PO: “Times Change, Not Me: The Eternally Youthful Sam Peckinpah’s Rise and Fall in Hollywood”

“The skit begins with an overly sniffling film commentator speaking about his favorite cheese westerns. He then segues to a bit about his favorite director of the moment, Sam Peckinpah, and his latest film Salad Days. He introduces a clip from the film, which depicts a number of preppy-dressed men and women relaxing in the park on a splendidly sunny afternoon. One man asks the group if anyone would like to join him in a tennis match. After a few agree that this would be a jolly good activity, one man throws a tennis ball at the man making the suggestion. When the man doesn’t catch the ball and it hits him in the eye, a geyser of blood shoots from his head, and the madness ensues. The scene ends in a bloody mess with almost each character dying in the most ridiculous ways.

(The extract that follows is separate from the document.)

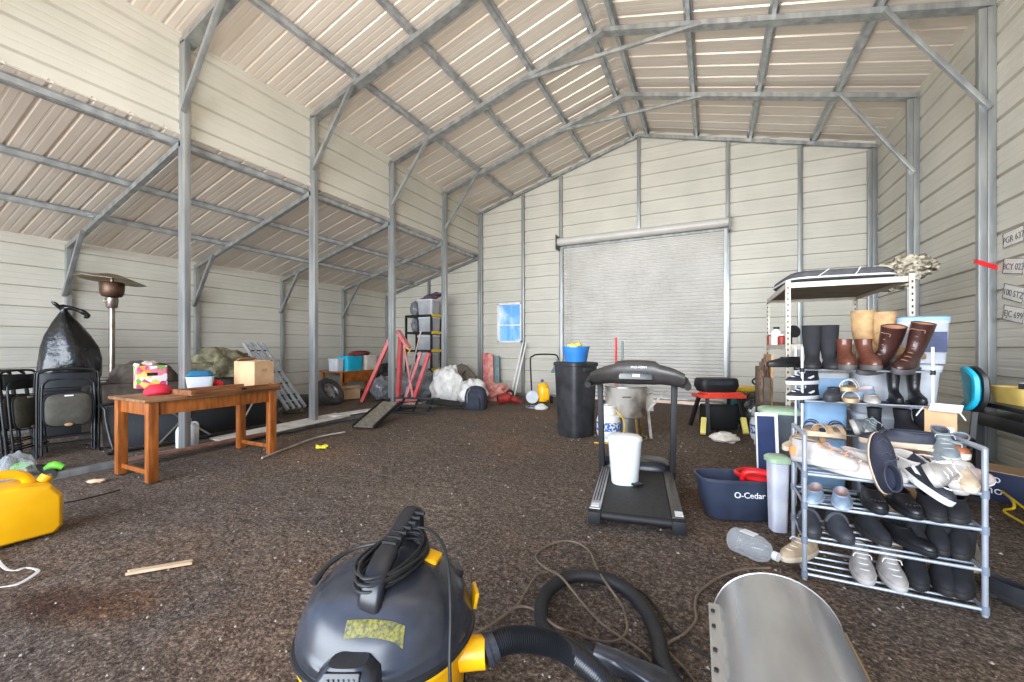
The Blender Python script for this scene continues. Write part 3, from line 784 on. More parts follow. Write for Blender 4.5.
MB().box((.262, -.07, .10), (.05, .07, .035), rot=(0, R(-10), 0), bev=.01).build('foot_pedal', m_red, t)
text('O-Cedar', 'brand_lettering', .055, (.035, -.1375, .185), (R(84.5), 0, 0), m_print, t, ext=.002)

# ---- clear bottle
m_clear = None
def clear_plastic(key, tint, gl_=.25, rough=.08, dens=.25):
    m = bpy.data.materials.new(key); m.use_nodes = True; nt = m.node_tree
    for n in list(nt.nodes): nt.nodes.remove(n)
    o = nt.nodes.new('ShaderNodeOutputMaterial'); tr = nt.nodes.new('ShaderNodeBsdfTransparent'); pr = nt.nodes.new('ShaderNodeBsdfPrincipled')
    pr.inputs['Base Color'].default_value = lin(tint); pr.inputs['Roughness'].default_value = rough
    tr.inputs[0].default_value = (.94, .95, .96, 1)
    lw = nt.nodes.new('ShaderNodeLayerWeight'); lw.inputs[0].default_value = gl_
    ma = nt.nodes.new('ShaderNodeMath'); ma.operation = 'MAXIMUM'; ma.inputs[1].default_value = dens
    nt.links.new(lw.outputs['Facing'], ma.inputs[0]); x = nt.nodes.new('ShaderNodeMixShader')
    nt.links.new(ma.outputs[0], x.inputs[0]); nt.links.new(tr.outputs[0], x.inputs[1]); nt.links.new(pr.outputs[0], x.inputs[2]); nt.links.new(x.outputs[0], o.inputs[0])
    return m
m_clear = clear_plastic('clear_plastic', (225, 228, 228), .3, .1, .22)
pa, pb = G(737, 541, .06), G(763, 554, .05)
t = thing('plastic_bottle', 'empty clear plastic jug with a white cap lying on the gravel', 'bottle', pa, rot=(0, 0, math.atan2(pb.y-pa.y, pb.x-pa.x)))
Lb = .235
MB().lathe([(.0, -.03), (.055, -.03), (.068, -.015), (.07, .01), (.066, .03), (.07, .05), (.066, .075), (.07, .1), (.068, .135), (.05, .175), (.02, .195), (.018, .21)], n=28, rot=(0, R(90), 0), c=(0, 0, .008)).build('body', m_clear, t)
MB().cyl((.205, 0, .008), (.23, 0, .008), .024, n=20).build('cap', m_whitepl, t)
MB().box((.07, 0, .078), (.08, .05, .003)).build('label', m_print, t)
# ================================================================= LEFT BAY
m_chair = mat('chair_black', (30, 31, 34), (22, 23, 25), rough=.35, scale=10)
m_pad = mat('olive_pad', (78, 74, 62), (62, 59, 50), rough=.7, scale=14)
m_tan = mat('cardboard', (204, 168, 128), (190, 152, 112), rough=.85, scale=7)
m_tanin = mat('cardboard_inside', (178, 142, 104), rough=.9)
m_wood = mat('stained_wood', (176, 102, 44), (126, 68, 26), rough=.38, scale=5, stretch=(6, 6, .8), detail=5)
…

Such were the scenes in Monty Python’s Flying Circus’s third season episode “Salad Days.”Perhaps it represented why Peckinpah earned his ‘Bloody Sam’ nickname in hyperbolic fashion, but it represented what has sustained his legacy, nonetheless. With classic, yet notorious films such as The Wild Bunch (1969), Straw Dogs (1971), and Bring Me the Head of Alfredo Garcia(1974) in his catalogue, Peckinpah will forever be associated with his ‘innovations,’ so to speak, in the depiction of graphic violence. Unfortunately, his career in Hollywood was short-lived, but there is certainly no shortage of interesting stories coming from his life as a big-time director.”